Wednesday, 18 July 2012

Grave Mercy (His Fair Assassin)

Why be the sheep, when you can be the wolf?

Seventeen-year-old Ismae escapes from the brutality of an arranged marriage into the sanctuary of the convent of St. Mortain, where the sisters still serve the gods of old. Here she learns that the god of Death Himself has blessed her with dangerous gifts—and a violent destiny. If she chooses to stay at the convent, she will be trained as an assassin and serve as a handmaiden to Death. To claim her new life, she must destroy the lives of others.

Ismae’s most important assignment takes her straight into the high court of Brittany—where she finds herself woefully under prepared—not only for the deadly games of intrigue and treason, but for the impossible choices she must make. For how can she deliver Death’s vengeance upon a target who, against her will, has stolen her heart?

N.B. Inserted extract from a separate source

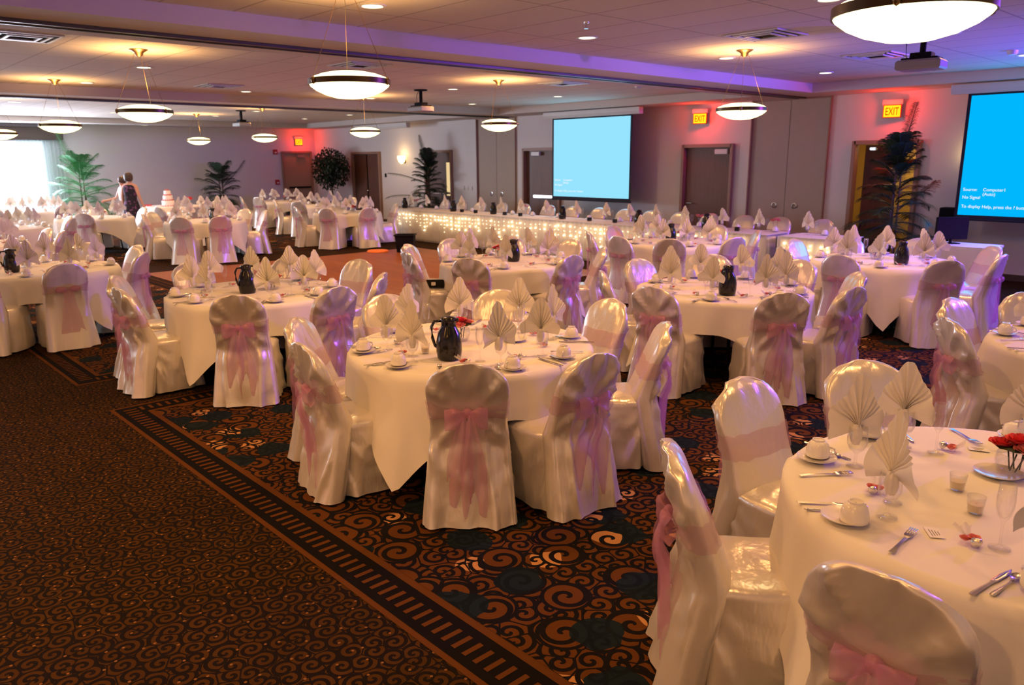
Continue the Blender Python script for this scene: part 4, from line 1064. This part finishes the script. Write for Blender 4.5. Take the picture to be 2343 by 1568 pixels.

My Rating: 4 out of 5 stars
Who Recommended it To Me: an employee at a bookstore
Who I Would Recommend It To: the kind of people who enjoy the dark stuff

So to be completely honest I almost stopped reading this book a couple of times right at the beginning of it. It just wasn't interesting me the way that I like books to. I'm glad that I kept reading though because it got much better. Still the reason I took a star off of my rating was because of a, the slow start, and b, a bunch of things at the beginning, such as Duval's entrance into the book, wasn't explained until much later and left me feeling confused and scrambled. I think the whole concept and idea for this book was very creative even though it's pretty dark and intense.  The whole idea of being Death's handmaiden is very intriguing, and I like books with interesting and creative ideas.
       All through the book I couldn't really get ahold of Ismae.  She seemed so bland at times and then at other times her personality came out in several different ways.  I was completely baffled by this and I'm not sure if I like that part of it.  I think the author could have articulated Ismae's personality and character a bit better.  Also another part that I didn't love about this book was that Ismae seemed to go off and on between loyalty and betrayal to St. Mortain's convent and that confused me, because sometimes she'd say something like, "But no. My main purpose here is to serve Mortain" and then she'd say something such as, "But the convent is surely wrong," so I got a little tired of keeping track of her lack of deciding whose side she was on.  I feel like it's either she was loyal or not, and that should have been that.  
       Also, Duval. What was the deal with him? At times I loved him and other times he was being a complete jerk.  He reminded me of Saf in Bitterblue from the Graceling series a bit, the way that sometimes he could be so loyal and loving and at times completely awful to everyone around him.  Another thing--the line on the top of the book says, "Why be the sheep when you can be the wolf?" Pretty much that was what interested me about picking up the book and deciding to buy it after it being recommended to me.  I don't understand how that fits into everything, but that's just a minor complaint. 
      While I might seem to have a lot of issues with this book, really I liked it enough to give it four stars  because it was pretty enthralling all the way through.  I liked the way that it was a historical fantasy/romance and it's an interesting genre to me. 
     I'd recommend you read this book if you have a liking for some pretty dark stuff told in a historical way, and if you're into the YA genre but don't know what to read next.